The ESG factors are material, Keefe argues. He points to extensive research supporting the contention that companies’ ESG policies influence their profitability and long-term returns. “It is certainly our strong belief that integrating ESG factors into portfolio construction can both mitigate risk and therefore address beta, and actually promote better performance [and] be a source of alpha. And there is research,” he says. 

“All kinds of studies suggest that this is the case,” explains Keefe. “A recent Deutsche Bank study evaluated 56 academic studies of sustainable investing and concluded that ESG analysis should be built into any portfolio or any investment process for any serious investor. [The study found] that over time funds that focus on ESG should have an advantage and should be positioned to capture superior risk-adjusted returns if they are managed well.” 

The June 2012 Deutsche Bank study had several key findings: 100% of the academic studies agree that companies with high ratings for CSR (corporate social responsibility) and ESG factors have a lower cost of capital in terms of debt and equity; 89% of the studies examined show that companies with high ratings for ESG factors exhibit market-based outperformance.

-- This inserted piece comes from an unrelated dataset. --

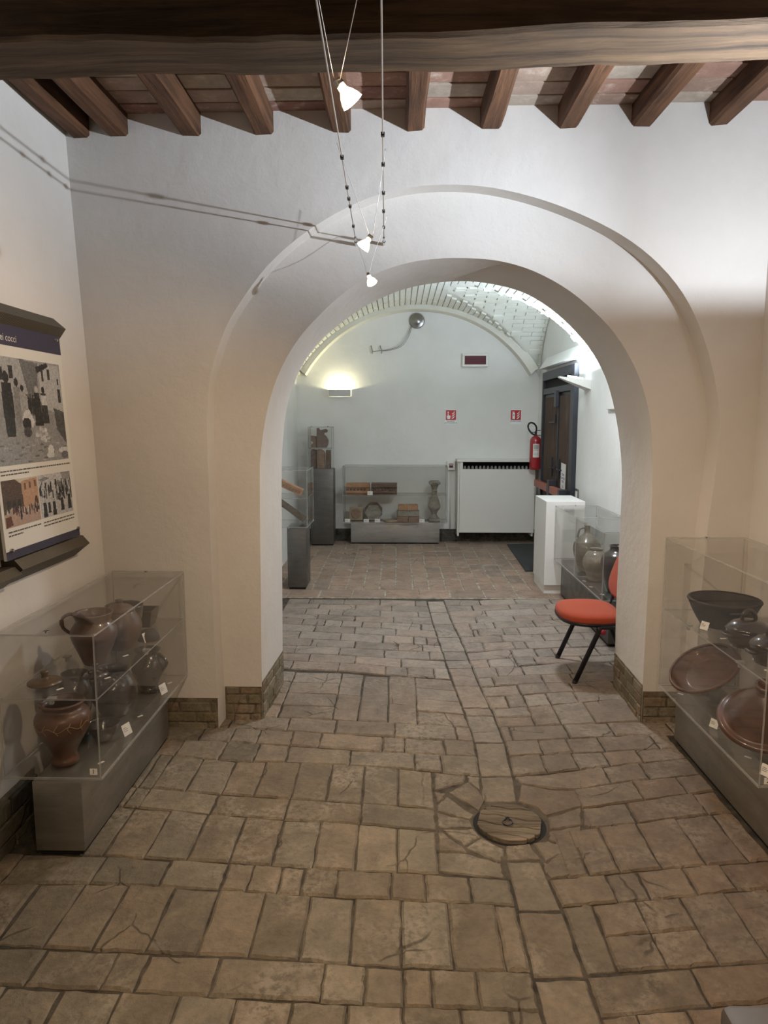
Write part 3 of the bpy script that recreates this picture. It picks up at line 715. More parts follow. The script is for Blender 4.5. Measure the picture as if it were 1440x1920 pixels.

Based on such conclusions, Keefe says, “Just as it wouldn’t make sense to ignore a company’s P/E ratio, if that’s considered material, or it wouldn’t make sense to ignore a company’s cash flow, if that’s considered material, we don’t think it makes sense to ignore a company’s environmental, social and governance record, because those things quite often are material as well.”

Similar conclusions were reached in a white paper released by SAM about a year ago: “The results reveal a positive relationship between sustainability and financial performance, as measured by stock returns, demonstrating the superior alpha potential of the sustainability leaders identified by SAM’s sustainability data. This is reflected in the positive information ratio (0.53) of the portfolio of sustainability leaders. Moreover, the performance of the long/short strategy was exceptional during crisis and post-crisis periods, suggesting that sustainability optimal portfolios inherently have better risk characteristics ... Investing in sustainability leaders ultimately contributes to superior long-term investment results with improved risk-return profiles.”